* 3D scene scripts *
>> start

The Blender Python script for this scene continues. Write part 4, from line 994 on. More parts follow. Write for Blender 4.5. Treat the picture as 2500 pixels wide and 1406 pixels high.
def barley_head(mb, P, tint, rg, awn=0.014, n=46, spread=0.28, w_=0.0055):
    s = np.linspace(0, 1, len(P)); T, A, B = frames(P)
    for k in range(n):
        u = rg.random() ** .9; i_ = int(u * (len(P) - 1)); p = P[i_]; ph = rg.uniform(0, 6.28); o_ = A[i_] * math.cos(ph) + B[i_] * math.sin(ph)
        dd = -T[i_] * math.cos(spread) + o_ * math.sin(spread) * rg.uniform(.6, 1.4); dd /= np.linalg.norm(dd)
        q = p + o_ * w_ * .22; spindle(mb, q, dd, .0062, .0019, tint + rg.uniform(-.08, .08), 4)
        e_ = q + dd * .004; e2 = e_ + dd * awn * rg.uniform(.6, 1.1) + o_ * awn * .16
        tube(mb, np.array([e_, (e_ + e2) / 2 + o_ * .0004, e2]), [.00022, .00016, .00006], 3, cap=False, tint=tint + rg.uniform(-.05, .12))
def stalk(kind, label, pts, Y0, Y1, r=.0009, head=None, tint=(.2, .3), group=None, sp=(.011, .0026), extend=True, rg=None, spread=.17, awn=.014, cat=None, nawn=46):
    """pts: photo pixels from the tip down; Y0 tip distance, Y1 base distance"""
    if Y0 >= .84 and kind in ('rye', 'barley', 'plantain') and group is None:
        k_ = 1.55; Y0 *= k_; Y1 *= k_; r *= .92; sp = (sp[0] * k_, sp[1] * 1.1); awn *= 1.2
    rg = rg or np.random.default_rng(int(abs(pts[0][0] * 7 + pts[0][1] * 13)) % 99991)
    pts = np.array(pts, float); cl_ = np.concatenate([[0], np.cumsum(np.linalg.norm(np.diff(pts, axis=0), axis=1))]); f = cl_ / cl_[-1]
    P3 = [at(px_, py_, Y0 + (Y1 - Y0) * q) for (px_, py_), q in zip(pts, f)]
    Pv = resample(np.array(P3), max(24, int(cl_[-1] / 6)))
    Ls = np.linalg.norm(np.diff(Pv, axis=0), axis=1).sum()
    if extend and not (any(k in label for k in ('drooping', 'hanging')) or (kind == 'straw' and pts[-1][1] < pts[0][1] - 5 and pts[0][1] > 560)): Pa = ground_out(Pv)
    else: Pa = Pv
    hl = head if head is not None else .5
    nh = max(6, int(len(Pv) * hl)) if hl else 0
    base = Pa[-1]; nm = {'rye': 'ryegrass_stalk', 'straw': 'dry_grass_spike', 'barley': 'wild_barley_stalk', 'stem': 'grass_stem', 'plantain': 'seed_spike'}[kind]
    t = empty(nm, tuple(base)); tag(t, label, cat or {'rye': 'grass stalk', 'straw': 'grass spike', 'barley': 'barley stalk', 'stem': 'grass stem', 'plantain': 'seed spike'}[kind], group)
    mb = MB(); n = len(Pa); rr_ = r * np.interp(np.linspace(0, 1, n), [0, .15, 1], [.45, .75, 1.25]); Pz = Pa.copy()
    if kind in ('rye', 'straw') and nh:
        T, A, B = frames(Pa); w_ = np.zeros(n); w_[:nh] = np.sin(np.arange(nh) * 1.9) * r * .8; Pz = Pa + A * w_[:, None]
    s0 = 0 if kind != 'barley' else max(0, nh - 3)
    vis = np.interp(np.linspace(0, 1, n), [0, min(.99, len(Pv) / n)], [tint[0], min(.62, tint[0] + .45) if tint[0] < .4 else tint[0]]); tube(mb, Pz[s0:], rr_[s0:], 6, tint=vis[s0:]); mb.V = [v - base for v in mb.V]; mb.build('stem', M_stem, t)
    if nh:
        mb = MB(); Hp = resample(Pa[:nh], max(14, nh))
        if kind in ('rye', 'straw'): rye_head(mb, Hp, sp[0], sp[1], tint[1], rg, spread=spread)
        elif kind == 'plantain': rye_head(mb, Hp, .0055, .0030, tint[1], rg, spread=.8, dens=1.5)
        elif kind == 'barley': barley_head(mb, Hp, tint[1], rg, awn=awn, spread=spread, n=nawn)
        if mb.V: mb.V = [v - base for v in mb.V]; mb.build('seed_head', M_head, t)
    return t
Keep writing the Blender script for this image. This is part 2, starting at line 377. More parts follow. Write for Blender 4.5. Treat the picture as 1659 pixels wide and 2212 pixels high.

>> end

Transcribe each entry exactly.

* Result below *
The Blender Python script for this scene continues. Write part 4, from line 994 on. More parts follow. Write for Blender 4.5. Treat the picture as 2500 pixels wide and 1406 pixels high.
def barley_head(mb, P, tint, rg, awn=0.014, n=46, spread=0.28, w_=0.0055):
    s = np.linspace(0, 1, len(P)); T, A, B = frames(P)
    for k in range(n):
        u = rg.random() ** .9; i_ = int(u * (len(P) - 1)); p = P[i_]; ph = rg.uniform(0, 6.28); o_ = A[i_] * math.cos(ph) + B[i_] * math.sin(ph)
        dd = -T[i_] * math.cos(spread) + o_ * math.sin(spread) * rg.uniform(.6, 1.4); dd /= np.linalg.norm(dd)
        q = p + o_ * w_ * .22; spindle(mb, q, dd, .0062, .0019, tint + rg.uniform(-.08, .08), 4)
        e_ = q + dd * .004; e2 = e_ + dd * awn * rg.uniform(.6, 1.1) + o_ * awn * .16
        tube(mb, np.array([e_, (e_ + e2) / 2 + o_ * .0004, e2]), [.00022, .00016, .00006], 3, cap=False, tint=tint + rg.uniform(-.05, .12))
def stalk(kind, label, pts, Y0, Y1, r=.0009, head=None, tint=(.2, .3), group=None, sp=(.011, .0026), extend=True, rg=None, spread=.17, awn=.014, cat=None, nawn=46):
    """pts: photo pixels from the tip down; Y0 tip distance, Y1 base distance"""
    if Y0 >= .84 and kind in ('rye', 'barley', 'plantain') and group is None:
        k_ = 1.55; Y0 *= k_; Y1 *= k_; r *= .92; sp = (sp[0] * k_, sp[1] * 1.1); awn *= 1.2
    rg = rg or np.random.default_rng(int(abs(pts[0][0] * 7 + pts[0][1] * 13)) % 99991)
    pts = np.array(pts, float); cl_ = np.concatenate([[0], np.cumsum(np.linalg.norm(np.diff(pts, axis=0), axis=1))]); f = cl_ / cl_[-1]
    P3 = [at(px_, py_, Y0 + (Y1 - Y0) * q) for (px_, py_), q in zip(pts, f)]
    Pv = resample(np.array(P3), max(24, int(cl_[-1] / 6)))
    Ls = np.linalg.norm(np.diff(Pv, axis=0), axis=1).sum()
    if extend and not (any(k in label for k in ('drooping', 'hanging')) or (kind == 'straw' and pts[-1][1] < pts[0][1] - 5 and pts[0][1] > 560)): Pa = ground_out(Pv)
    else: Pa = Pv
    hl = head if head is not None else .5
    nh = max(6, int(len(Pv) * hl)) if hl else 0
    base = Pa[-1]; nm = {'rye': 'ryegrass_stalk', 'straw': 'dry_grass_spike', 'barley': 'wild_barley_stalk', 'stem': 'grass_stem', 'plantain': 'seed_spike'}[kind]
    t = empty(nm, tuple(base)); tag(t, label, cat or {'rye': 'grass stalk', 'straw': 'grass spike', 'barley': 'barley stalk', 'stem': 'grass stem', 'plantain': 'seed spike'}[kind], group)
    mb = MB(); n = len(Pa); rr_ = r * np.interp(np.linspace(0, 1, n), [0, .15, 1], [.45, .75, 1.25]); Pz = Pa.copy()
    if kind in ('rye', 'straw') and nh:
        T, A, B = frames(Pa); w_ = np.zeros(n); w_[:nh] = np.sin(np.arange(nh) * 1.9) * r * .8; Pz = Pa + A * w_[:, None]
    s0 = 0 if kind != 'barley' else max(0, nh - 3)
    vis = np.interp(np.linspace(0, 1, n), [0, min(.99, len(Pv) / n)], [tint[0], min(.62, tint[0] + .45) if tint[0] < .4 else tint[0]]); tube(mb, Pz[s0:], rr_[s0:], 6, tint=vis[s0:]); mb.V = [v - base for v in mb.V]; mb.build('stem', M_stem, t)
    if nh:
        mb = MB(); Hp = resample(Pa[:nh], max(14, nh))
        if kind in ('rye', 'straw'): rye_head(mb, Hp, sp[0], sp[1], tint[1], rg, spread=spread)
        elif kind == 'plantain': rye_head(mb, Hp, .0055, .0030, tint[1], rg, spread=.8, dens=1.5)
        elif kind == 'barley': barley_head(mb, Hp, tint[1], rg, awn=awn, spread=spread, n=nawn)
        if mb.V: mb.V = [v - base for v in mb.V]; mb.build('seed_head', M_head, t)
    return t
Keep writing the Blender script for this image. This is part 2, starting at line 377. More parts follow. Write for Blender 4.5. Treat the picture as 1659 pixels wide and 2212 pixels high.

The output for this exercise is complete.